Start of Data

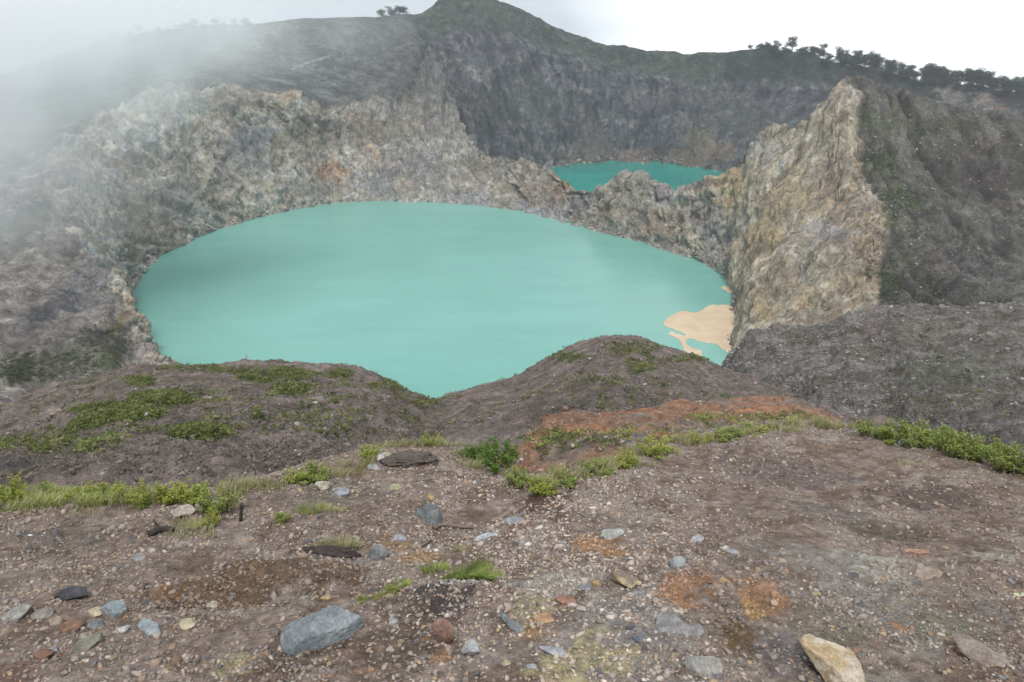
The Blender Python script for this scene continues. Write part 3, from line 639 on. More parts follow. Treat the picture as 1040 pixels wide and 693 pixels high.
def rock(name, px, py, w, h, c1, c2, label, seed, dims=None, rot=(0, 0, 0), bury=.33, cuts=12, keep=.72, zsplit=None, cat='stone', group=None, flat=None):
    """px, py = lower middle of the stone in view, w and h its size there"""
    p = hit(px, py - h * .30); Y = np.linalg.norm(p - np.array([0, 0, CAMZ])) * .985
    W_ = w / FPX * Y; Hh = h / FPX * Y
    D_ = W_ * .75; Z_ = max(Hh * .95 - D_ * .35, Hh * .45)
    if dims: W_, D_, Z_ = W_ * dims[0], W_ * dims[1], W_ * dims[2]
    V, Fc = rock_shape(seed, (W_, D_, Z_), 5 if w > 26 else 4, cuts + 3, keep)
    me = mesh_np(name, V, Fc, stone_m, colors=colour_rock(V, c1, c2, seed, zsplit), link=False)
    o = bpy.data.objects.new(name, me); COL.objects.link(o)
    o.rotation_euler = [math.radians(a) for a in rot]
    o.location = (p[0], p[1], float(gz(p[0], p[1], False)) + Z_ * (.5 - bury))
    tag(o, label, cat, group); CLEAR.append((p[0], p[1], W_ * .5)); return o
bg = (.20, .225, .235); bg2 = (.26, .28, .28); gy = (.22, .22, .225); gy2 = (.31, .31, .31); tan = (.36, .28, .18); tan2 = (.42, .35, .25); br = (.20, .12, .085); br2 = (.27, .18, .13); dg = (.07, .072, .08)
rock('boulder', 330, 662, 82, 50, (.165, .185, .195), (.225, .245, .25), 'large blue grey boulder half sunk in brown soil at lower left', 3, (1, .52, .34), (14, -8, 24), .22, 13, .74, cat='boulder')
rock('stone', 438, 538, 31, 32, (.17, .19, .185), (.22, .235, .23), 'upright grey green wedge of stone standing behind the stick', 15, (1, .7, .85), (0, 0, 10), .15, 8, .62)
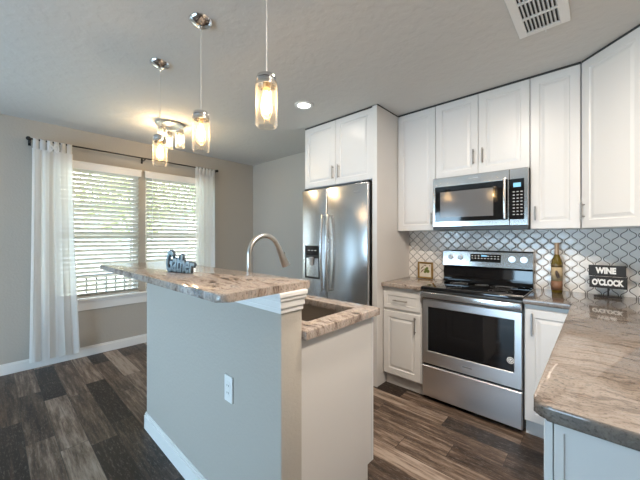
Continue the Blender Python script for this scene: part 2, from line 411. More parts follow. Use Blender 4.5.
# windows: drywall-return opening with a vinyl single-hung sash, white sill board and apron
def window(n, y0, y1):
    w = bpy.data.objects.new('window_%d' % n, None); COL.objects.link(w); w.location = (XL, (y0 + y1) / 2, WZ0); w['kind'] = 'structure'
    WLD[w.name] = Matrix.Translation(w.location)
    xf0, xf1 = XL - .10, XL - .055
    b = MB()
    b.box(xf0, xf1, y0, y0 + .04, WZ0, WZ1, .004); b.box(xf0, xf1, y1 - .04, y1, WZ0, WZ1, .004)
    b.box(xf0, xf1, y0 + .04, y1 - .04, WZ0, WZ0 + .045, .004); b.box(xf0, xf1, y0 + .04, y1 - .04, WZ1 - .04, WZ1, .004)
    b.build('window_frame', M['trim'], w)
    b = MB(); b.box(xf0 + .01, xf1 + .01, y0 + .04, y1 - .04, 1.425, 1.475, .004); b.box(xf1 - .005, xf1 + .012, (y0 + y1) / 2 - .03, (y0 + y1) / 2 + .03, 1.475, 1.49, .003)
    b.build('meeting_rail', M['trim'], w)
    MB().box(xf0 + .02, xf0 + .025, y0 + .04, y1 - .04, WZ0 + .045, 1.425).build('lower_pane', M['pane'], w)
    MB().box(xf0 + .012, xf0 + .017, y0 + .04, y1 - .04, 1.475, WZ1 - .04).build('upper_pane', M['pane'], w)
    return w
window(1, *W1); window(2, *W2)
b = MB(); b.box(XL - .055, XL + .045, W1[0] - .05, W2[1] + .05, WZ0 - .028, WZ0 - .002, .006)
b.box(XL + .001, XL + .016, W1[0] - .03, W2[1] + .03, WZ0 - .145, WZ0 - .028, .004); b.box(XL + .001, XL + .024, W1[0] - .03, W2[1] + .03, WZ0 - .05, WZ0 - .028, .004)
struct(b.build('trim_1', M['trim']))

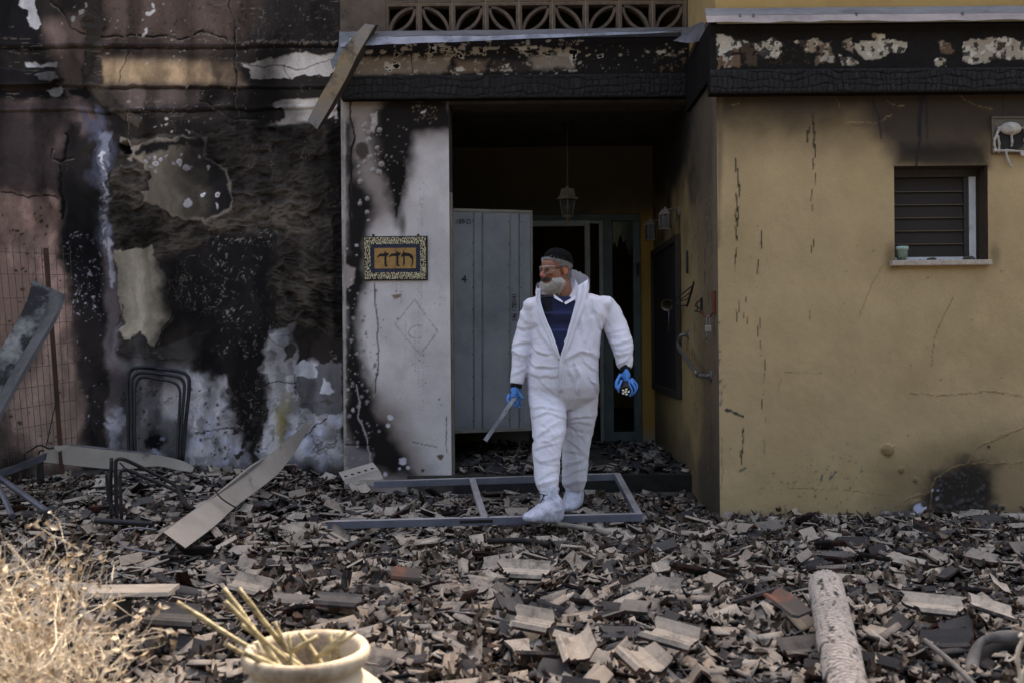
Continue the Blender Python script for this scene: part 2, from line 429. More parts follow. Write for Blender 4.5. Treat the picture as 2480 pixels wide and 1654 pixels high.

End of Data

What to do: Repeat the records above exactly, leaving out the pictures.

Correct response:
The Blender Python script for this scene continues. Write part 3, from line 639 on. More parts follow. Treat the picture as 1040 pixels wide and 693 pixels high.
def rock(name, px, py, w, h, c1, c2, label, seed, dims=None, rot=(0, 0, 0), bury=.33, cuts=12, keep=.72, zsplit=None, cat='stone', group=None, flat=None):
    """px, py = lower middle of the stone in view, w and h its size there"""
    p = hit(px, py - h * .30); Y = np.linalg.norm(p - np.array([0, 0, CAMZ])) * .985
    W_ = w / FPX * Y; Hh = h / FPX * Y
    D_ = W_ * .75; Z_ = max(Hh * .95 - D_ * .35, Hh * .45)
    if dims: W_, D_, Z_ = W_ * dims[0], W_ * dims[1], W_ * dims[2]
    V, Fc = rock_shape(seed, (W_, D_, Z_), 5 if w > 26 else 4, cuts + 3, keep)
    me = mesh_np(name, V, Fc, stone_m, colors=colour_rock(V, c1, c2, seed, zsplit), link=False)
    o = bpy.data.objects.new(name, me); COL.objects.link(o)
    o.rotation_euler = [math.radians(a) for a in rot]
    o.location = (p[0], p[1], float(gz(p[0], p[1], False)) + Z_ * (.5 - bury))
    tag(o, label, cat, group); CLEAR.append((p[0], p[1], W_ * .5)); return o
bg = (.20, .225, .235); bg2 = (.26, .28, .28); gy = (.22, .22, .225); gy2 = (.31, .31, .31); tan = (.36, .28, .18); tan2 = (.42, .35, .25); br = (.20, .12, .085); br2 = (.27, .18, .13); dg = (.07, .072, .08)
rock('boulder', 330, 662, 82, 50, (.165, .185, .195), (.225, .245, .25), 'large blue grey boulder half sunk in brown soil at lower left', 3, (1, .52, .34), (14, -8, 24), .22, 13, .74, cat='boulder')
rock('stone', 438, 538, 31, 32, (.17, .19, .185), (.22, .235, .23), 'upright grey green wedge of stone standing behind the stick', 15, (1, .7, .85), (0, 0, 10), .15, 8, .62)
Continue the Blender Python script for this scene: part 2, from line 411. More parts follow. Use Blender 4.5.
# windows: drywall-return opening with a vinyl single-hung sash, white sill board and apron
def window(n, y0, y1):
    w = bpy.data.objects.new('window_%d' % n, None); COL.objects.link(w); w.location = (XL, (y0 + y1) / 2, WZ0); w['kind'] = 'structure'
    WLD[w.name] = Matrix.Translation(w.location)
    xf0, xf1 = XL - .10, XL - .055
    b = MB()
    b.box(xf0, xf1, y0, y0 + .04, WZ0, WZ1, .004); b.box(xf0, xf1, y1 - .04, y1, WZ0, WZ1, .004)
    b.box(xf0, xf1, y0 + .04, y1 - .04, WZ0, WZ0 + .045, .004); b.box(xf0, xf1, y0 + .04, y1 - .04, WZ1 - .04, WZ1, .004)
    b.build('window_frame', M['trim'], w)
    b = MB(); b.box(xf0 + .01, xf1 + .01, y0 + .04, y1 - .04, 1.425, 1.475, .004); b.box(xf1 - .005, xf1 + .012, (y0 + y1) / 2 - .03, (y0 + y1) / 2 + .03, 1.475, 1.49, .003)
    b.build('meeting_rail', M['trim'], w)
    MB().box(xf0 + .02, xf0 + .025, y0 + .04, y1 - .04, WZ0 + .045, 1.425).build('lower_pane', M['pane'], w)
    MB().box(xf0 + .012, xf0 + .017, y0 + .04, y1 - .04, 1.475, WZ1 - .04).build('upper_pane', M['pane'], w)
    return w
window(1, *W1); window(2, *W2)
b = MB(); b.box(XL - .055, XL + .045, W1[0] - .05, W2[1] + .05, WZ0 - .028, WZ0 - .002, .006)
b.box(XL + .001, XL + .016, W1[0] - .03, W2[1] + .03, WZ0 - .145, WZ0 - .028, .004); b.box(XL + .001, XL + .024, W1[0] - .03, W2[1] + .03, WZ0 - .05, WZ0 - .028, .004)
struct(b.build('trim_1', M['trim']))

Continue the Blender Python script for this scene: part 2, from line 429. More parts follow. Write for Blender 4.5. Treat the picture as 2480 pixels wide and 1654 pixels high.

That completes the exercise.